Ankara’s perception of Europe’s and the West’s bad intentions is still very much linked to the so-called “Sevres Syndrome.” Named after the Treaty of Sevres of 1920, the treaty that sanctioned the end and partition of the Ottoman Empire, it still powerfully informs Turkish views of the world, and unites parties and politicians across the entire political spectrum, usually with the sole exception of the Kurdish-led, left-wing HDP.
With the one-hundredth anniversary of this treaty approaching, this perception of a Western plot to undermine Turkey might be even more marked. For Erdogan, this perception of an external threat to him and the nation has become even more significant in the aftermath of the failed coup d ‘état in July 2016. Since then, his geopolitical paranoia increased even further. What all of this means: threatening to halt weapons supplies or imposing economic sanctions might make the Europeans feel better about being “on the right side of history,” but it will have little effect in containing and halting this conflict, as well as to make Turkey less assertive. It is not the way to stand its ground in a region in which the United States is no longer interested as in the past, as reiterated by President Donald Trump on several occasions.

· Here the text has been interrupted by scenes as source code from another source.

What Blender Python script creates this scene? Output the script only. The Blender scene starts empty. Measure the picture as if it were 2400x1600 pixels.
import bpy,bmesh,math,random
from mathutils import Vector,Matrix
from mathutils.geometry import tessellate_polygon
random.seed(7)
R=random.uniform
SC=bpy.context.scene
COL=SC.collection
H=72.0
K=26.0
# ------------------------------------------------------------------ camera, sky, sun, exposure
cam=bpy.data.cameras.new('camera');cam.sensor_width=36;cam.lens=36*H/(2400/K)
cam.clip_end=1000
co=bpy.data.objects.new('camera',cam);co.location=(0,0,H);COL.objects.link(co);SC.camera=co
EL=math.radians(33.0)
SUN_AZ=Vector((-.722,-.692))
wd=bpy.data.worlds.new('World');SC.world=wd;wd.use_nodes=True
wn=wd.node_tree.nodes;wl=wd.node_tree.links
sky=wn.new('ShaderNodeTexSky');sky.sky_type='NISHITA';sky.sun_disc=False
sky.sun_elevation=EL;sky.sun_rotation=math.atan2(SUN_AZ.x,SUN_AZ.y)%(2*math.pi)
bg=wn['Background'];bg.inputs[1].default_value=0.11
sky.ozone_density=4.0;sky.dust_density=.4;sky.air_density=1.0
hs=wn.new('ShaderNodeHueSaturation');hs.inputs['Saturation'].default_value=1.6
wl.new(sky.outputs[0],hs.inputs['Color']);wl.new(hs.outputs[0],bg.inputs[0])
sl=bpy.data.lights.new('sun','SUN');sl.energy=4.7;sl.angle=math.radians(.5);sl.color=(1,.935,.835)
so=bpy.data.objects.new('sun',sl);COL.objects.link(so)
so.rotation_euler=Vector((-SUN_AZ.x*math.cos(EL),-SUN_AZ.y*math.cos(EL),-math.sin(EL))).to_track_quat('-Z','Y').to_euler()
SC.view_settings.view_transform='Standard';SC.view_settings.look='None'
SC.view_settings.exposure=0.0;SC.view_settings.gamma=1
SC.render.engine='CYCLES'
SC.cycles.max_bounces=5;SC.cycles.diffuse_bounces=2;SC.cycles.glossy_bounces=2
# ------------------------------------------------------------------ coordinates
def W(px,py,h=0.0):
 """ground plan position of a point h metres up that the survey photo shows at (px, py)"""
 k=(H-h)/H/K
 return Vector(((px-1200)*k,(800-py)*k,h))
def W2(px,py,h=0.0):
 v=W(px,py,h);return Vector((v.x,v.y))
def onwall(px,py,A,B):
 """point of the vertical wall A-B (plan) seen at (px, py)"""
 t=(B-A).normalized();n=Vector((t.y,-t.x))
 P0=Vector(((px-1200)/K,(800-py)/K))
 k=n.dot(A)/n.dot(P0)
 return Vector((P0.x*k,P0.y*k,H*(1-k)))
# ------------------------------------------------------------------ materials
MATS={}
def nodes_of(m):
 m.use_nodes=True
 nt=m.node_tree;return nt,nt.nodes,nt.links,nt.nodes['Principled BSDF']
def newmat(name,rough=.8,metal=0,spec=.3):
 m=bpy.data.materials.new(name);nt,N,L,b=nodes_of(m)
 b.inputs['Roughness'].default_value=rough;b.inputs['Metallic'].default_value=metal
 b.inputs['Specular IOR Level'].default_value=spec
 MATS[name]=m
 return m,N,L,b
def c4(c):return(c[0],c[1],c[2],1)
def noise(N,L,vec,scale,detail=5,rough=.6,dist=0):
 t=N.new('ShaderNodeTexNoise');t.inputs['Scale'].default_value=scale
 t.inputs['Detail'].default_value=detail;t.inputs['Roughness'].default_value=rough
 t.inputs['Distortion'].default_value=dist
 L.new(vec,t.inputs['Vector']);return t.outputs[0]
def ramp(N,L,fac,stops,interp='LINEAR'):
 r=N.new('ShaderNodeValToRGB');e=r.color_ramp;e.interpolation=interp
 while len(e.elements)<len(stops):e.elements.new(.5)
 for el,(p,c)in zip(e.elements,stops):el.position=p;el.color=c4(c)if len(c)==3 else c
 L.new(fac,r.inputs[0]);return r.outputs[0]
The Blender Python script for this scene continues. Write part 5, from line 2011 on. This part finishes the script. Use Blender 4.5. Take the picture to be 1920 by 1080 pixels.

When it comes to Turkey, good intentions alone do not translate into positive results. If not backed by concrete actions in those areas in which the EU can instead impose its agenda—should it want it, of course, for instance, by calling the bluff and not accepting the Turkish blackmail on refugees—these statements of good intentions only risk to alienate Turkey, once and for all.
Dario Cristiani is the IAI/GMF Fellow at the German Marshall Fund in Washington DC, working on Italian foreign policy, the Mediterranean and Global Politics in close connection with the Istituto Affari Internazionali (IAI) in Rome. He received his Ph.D. in Middle East & Mediterranean Studies from King’s College London. The views expressed in this article are personal and do not represent those of the German Marshall Fund.